In addressing public concerns about environmental issues, including air and water pollution, nuclear waste disposal, the ozone hole, invasive plants and animals, biodiversity, and global climate change, the scientific community has realized how interrelated the components of the Earth's systems are. While the critical parts – processes in the biosphere, hydrosphere, atmosphere and lithosphere – are studied in detail within the boundaries of traditional disciplines, how the parts combine and interact is the key to understanding how our planet works, its past history, and its likely future. The idea of "Earth System Science" has emerged, not as a loosely anchored "interdisciplinary" subject, but as the driving concept for major international scientific and policy efforts such as the International Geosphere-Biosphere Programme, The U.S. Global Change Research Program, and NASA's Earth Science Enterprise. Scientists also now recognize that economic and public policies, initiated either by individuals or their governments, have environmental consequences; and that, conversely, environmental parameters inescapably bound economic and political policies.

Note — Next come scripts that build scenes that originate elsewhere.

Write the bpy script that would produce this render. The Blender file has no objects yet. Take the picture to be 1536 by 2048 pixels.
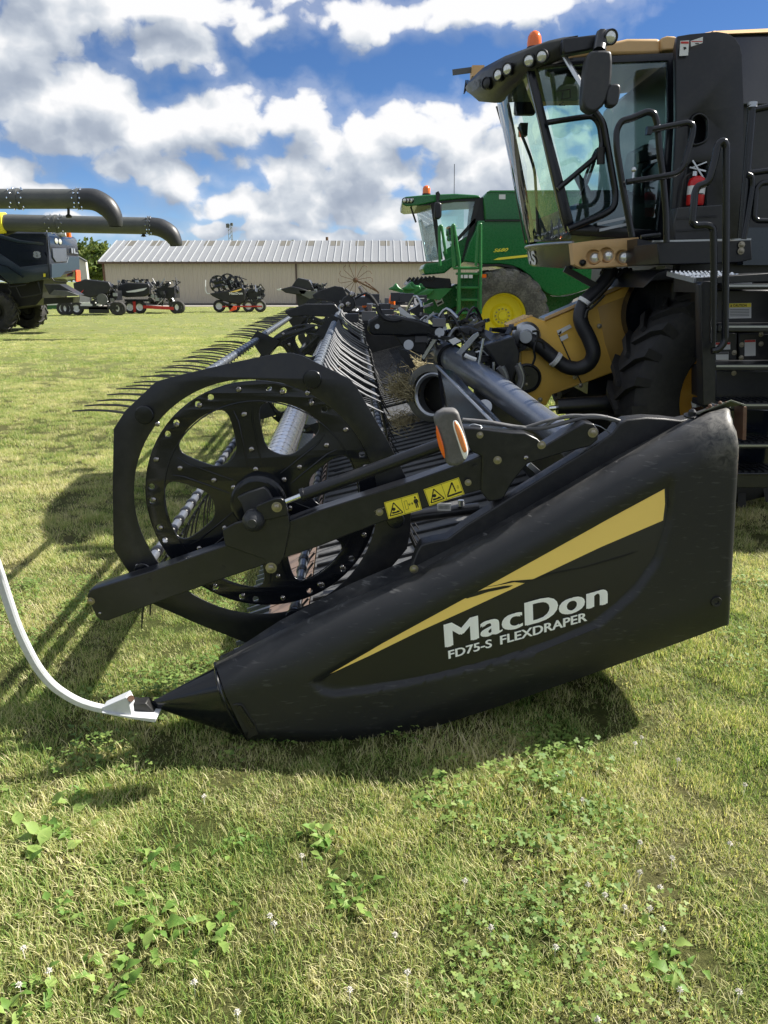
import bpy, bmesh, math, random
import numpy as np
from mathutils import Vector, Matrix, Quaternion, noise as mnoise
random.seed(7); np.random.seed(7)
rad = math.radians
scene = bpy.context.scene
COL = scene.collection
# ------------------------------------------------------------------ camera
EYE = 1.70; PITCH = rad(16.7); FPX = 1540.0
cam_d = bpy.data.cameras.new('camera'); cam = bpy.data.objects.new('camera', cam_d); COL.objects.link(cam)
cam.location = (0, 0, EYE); cam.rotation_euler = (math.pi/2 - PITCH, 0, 0)
cam_d.sensor_fit = 'VERTICAL'; cam_d.sensor_height = 24; cam_d.lens = 24*FPX/2048
cam_d.clip_start = 0.05; cam_d.clip_end = 3000
scene.camera = cam
# ------------------------------------------------------------------ light
SUNV = Vector((1.0, 0.41, 0.98)).normalized()
sun_d = bpy.data.lights.new('sun', 'SUN'); sun = bpy.data.objects.new('sun', sun_d); COL.objects.link(sun)
sun_d.energy = 4.5; sun_d.angle = rad(0.5); sun_d.color = (1.0, 0.95, 0.86)
sun.rotation_euler = (-SUNV).to_track_quat('-Z', 'Y').to_euler(); sun.location = (20, 7, 20)
scene.view_settings.view_transform = 'Standard'; scene.view_settings.look = 'None'
scene.view_settings.gamma = 1; scene.view_settings.use_curve_mapping = False
scene.view_settings.exposure = 1.3
SKY_STRENGTH = 0.07
# ------------------------------------------------------------------ picture helpers (a pixel of the photo at a chosen distance)
def ray(px, py):
    x = (px-768)/FPX; y = (1024-py)/FPX
    return Vector((x, math.cos(PITCH)+y*math.sin(PITCH), -math.sin(PITCH)+y*math.cos(PITCH)))
class Slope:
    """an upright plane that is turned a little: Y = c + B*X"""
    B = 0.147
    def __init__(s, c): s.c = c
    def __add__(s, o): return Slope(s.c+o)
    def __sub__(s, o): return Slope(s.c-o)
def at(px, py, Y):
    d = ray(px, py)
    if isinstance(Y, Slope):
        t = Y.c/(d.y-Slope.B*d.x); return Vector((d.x*t, d.y*t, EYE+d.z*t))
    t = Y/d.y
    return Vector((d.x*t, Y, EYE+d.z*t))
def gp(px, py, z=0.0):
    d = ray(px, py); t = (z-EYE)/d.z
    return Vector((d.x*t, d.y*t, z))
def crop(ox, oy, s):
    return lambda *pts: [(ox+x*s, oy+y*s) for x, y in pts]
C1 = crop(0, 340, .3385); C2 = crop(400, 440, .2995); C3 = crop(760, 340, .2995); C4 = crop(900, 30, .4141)
C5 = crop(1000, 440, .349); C6 = crop(130, 560, .4557); C7 = crop(640, 560, .3906); C8 = crop(1220, 180, .2057)
D2 = crop(560, 780, .6354); D3 = crop(0, 1100, .3385); D7 = crop(840, 900, .3255); D1 = crop(160, 1000, .4557)
E1 = crop(1130, 780, .2643); E2 = crop(700, 560, .2344); E3 = crop(440, 900, .1693); E4 = crop(830, 790, .2734); E5 = crop(0, 440, .15625)
def atl(pts, Y): return [at(x, y, Y) for x, y in pts]
def xz(pts, Y): return [(p.x, p.z) for p in atl(pts, Y)]
def lerp(a, b, t): return a+(b-a)*t
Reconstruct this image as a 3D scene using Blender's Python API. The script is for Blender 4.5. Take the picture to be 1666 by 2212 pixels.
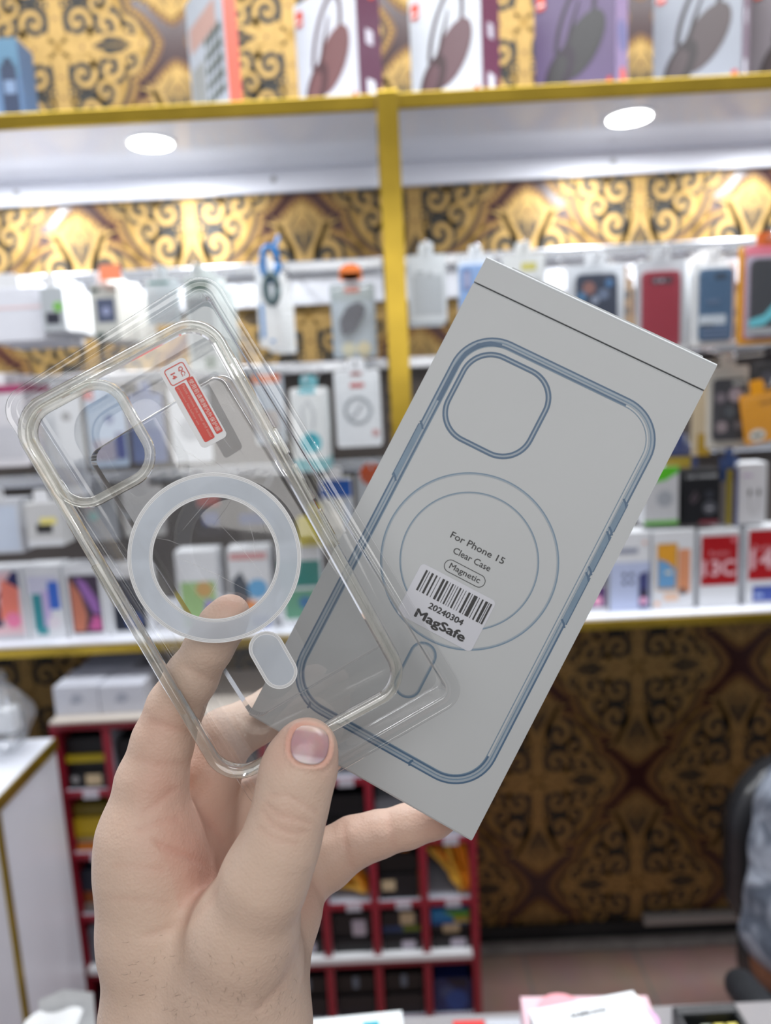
import bpy, math, random
import numpy as np
from mathutils import Vector, Matrix
random.seed(7)
for o in list(bpy.data.objects): bpy.data.objects.remove(o)
SC = bpy.context.scene
COL = SC.collection

# ------------------------------------------------------------------ camera
F, CX, CY = 1600.0, 833.0, 1106.0            # focal length and centre for a 1666 x 2212 frame
CP = Vector((0.0, 0.0, 1.53))
PITCH, ROLL, YAW = math.radians(9.23), math.radians(2.9), math.radians(0.45)
cam_d = bpy.data.cameras.new('camera'); cam = bpy.data.objects.new('camera', cam_d); COL.objects.link(cam)
cam_d.sensor_fit = 'VERTICAL'; cam_d.sensor_height = 36.0; cam_d.lens = F * 36.0 / 2212.0
cam_d.clip_start = 0.01; cam_d.clip_end = 50
ROT = Matrix.Rotation(YAW, 3, 'Z') @ Matrix.Rotation(math.radians(90) - PITCH, 3, 'X') @ Matrix.Rotation(-ROLL, 3, 'Z')
cam.matrix_world = Matrix.Translation(CP) @ ROT.to_4x4()
cam_d.dof.use_dof = True; cam_d.dof.focus_distance = 0.270; cam_d.dof.aperture_fstop = 7.0; cam_d.dof.aperture_blades = 0
SC.camera = cam

# ------------------------------------------------------------------ light and exposure
SC.view_settings.view_transform = 'Standard'; SC.view_settings.look = 'None'
SC.view_settings.gamma = 1.0; SC.view_settings.use_curve_mapping = False
SC.view_settings.exposure = 0.42
wd = bpy.data.worlds.new('world'); SC.world = wd; wd.use_nodes = True
bgn = wd.node_tree.nodes['Background']; bgn.inputs[0].default_value = (0.90, 0.95, 1.0, 1); bgn.inputs[1].default_value = 0.03
SC.cycles.max_bounces = 10; SC.cycles.transparent_max_bounces = 24; SC.cycles.transmission_bounces = 8; SC.cycles.glossy_bounces = 4; SC.cycles.diffuse_bounces = 4
SC.cycles.caustics_reflective = False; SC.cycles.caustics_refractive = False
def area_lamp(name, loc, size, power, rot=(0, 0, 0), col=(1, 0.98, 0.96), sy=None):
    l = bpy.data.lights.new(name, 'AREA'); l.energy = power; l.color = col; l.size = size
    if sy: l.shape = 'RECTANGLE'; l.size_y = sy
    o = bpy.data.objects.new(name, l); o.location = loc; o.rotation_euler = rot; COL.objects.link(o); return o
area_lamp('front_fill_lamp', (0.05, -0.55, 1.92), 1.3, 6.4, rot=(math.radians(58), 0, 0), sy=0.8)  # unseen soft panel added behind the camera to light hand and box
area_lamp('aisle_strip_lamp', (0.25, 1.02, 2.88), 3.2, 44, sy=0.25, col=(0.94, 0.97, 1.0))

# ------------------------------------------------------------------ helpers
def cam3(px, py, d):                          # world point seen at a pixel, at depth d along the camera axis
    return CP + ROT @ Vector(((px - CX) / F * d, -(py - CY) / F * d, -d))
def at(px, py, Y):                            # world point seen at a pixel, on the plane y = Y
    r = ROT @ Vector(((px - CX) / F, -(py - CY) / F, -1.0)); return CP + r * ((Y - CP.y) / r.y)
def link(o): COL.objects.link(o); return o
def lin(c): return tuple(((v / 255) / 12.92 if v / 255 <= 0.04045 else ((v / 255 + 0.055) / 1.055) ** 2.4) for v in c)
MATS = {}
def mat(name, col, rough=0.5, metal=0.0, spec=0.5, var=0.06, scale=60.0, bump=0.0, emit=None, trans=None, coat=0.0):
    if name in MATS: return MATS[name]
    m = bpy.data.materials.new(name); m.use_nodes = True; nt = m.node_tree; b = nt.nodes['Principled BSDF']
    c = lin(col) if max(col) > 1.001 else col
    tc = nt.nodes.new('ShaderNodeTexCoord'); nz = nt.nodes.new('ShaderNodeTexNoise'); nz.inputs['Scale'].default_value = scale; nz.inputs['Detail'].default_value = 4
    nt.links.new(tc.outputs['Object'], nz.inputs['Vector'])
    mx = nt.nodes.new('ShaderNodeMix'); mx.data_type = 'RGBA'
    mx.inputs['A'].default_value = tuple(v * (1 - var) for v in c) + (1,); mx.inputs['B'].default_value = tuple(min(1, v * (1 + var)) for v in c) + (1,)
    nt.links.new(nz.outputs['Fac'], mx.inputs['Factor']); nt.links.new(mx.outputs['Result'], b.inputs['Base Color'])
    b.inputs['Roughness'].default_value = rough; b.inputs['Metallic'].default_value = metal; b.inputs['Specular IOR Level'].default_value = spec
    if coat: b.inputs['Coat Weight'].default_value = coat; b.inputs['Coat Roughness'].default_value = 0.12
    if bump:
        bp = nt.nodes.new('ShaderNodeBump'); bp.inputs['Strength'].default_value = bump; bp.inputs['Distance'].default_value = 0.002
        nt.links.new(nz.outputs['Fac'], bp.inputs['Height']); nt.links.new(bp.outputs['Normal'], b.inputs['Normal'])
    if emit: b.inputs['Emission Color'].default_value = tuple(emit[:3]) + (1,); b.inputs['Emission Strength'].default_value = emit[3]
    MATS[name] = m; return m
def C(r, g, b, rough=0.45): return mat('ink_%d_%d_%d' % (r, g, b), (r, g, b), rough, var=0.04)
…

In response to this developing interdisciplinary approach to understanding and managing the Earth, a program in Earth System Science and Policy has been created. This program seeks to become a leader in a new integration of natural and social sciences, either to solve problems associated with changes in earth systems or to seize opportunities created by them. The program is unique in the Northern Great Plains. The ESSP emphasizes a thematic, interdisciplinary approach in every aspect of student learning. Other interdisciplinary programs require students to take courses from a variety of disciplines. In contrast to our ESSP program, that approach leaves the integration of discipline-specific knowledge into a coherent whole entirely to the student. The thematic approach central to our program is necessary because we are not content to identify, quantify, and document environmental ills; rather, we want to eliminate or at least mitigate them.

Students having backgrounds in natural, physical, and social sciences or humanities, as well as in applied sciences, engineering, law, education and many other fields will generally be well qualified for graduate work in ESSP.

The method of education assigns to students a significant responsibility for shaping and guiding their learning environments. Grasping the process of creating useful information will be emphasized more than learning a body of facts. Furthermore, since the point of the learning will be evident from the particular challenge or opportunity being addressed, its value will be appreciated. People learn best when the material is relevant to their lives; we anticipate high student motivation to learn in this setting.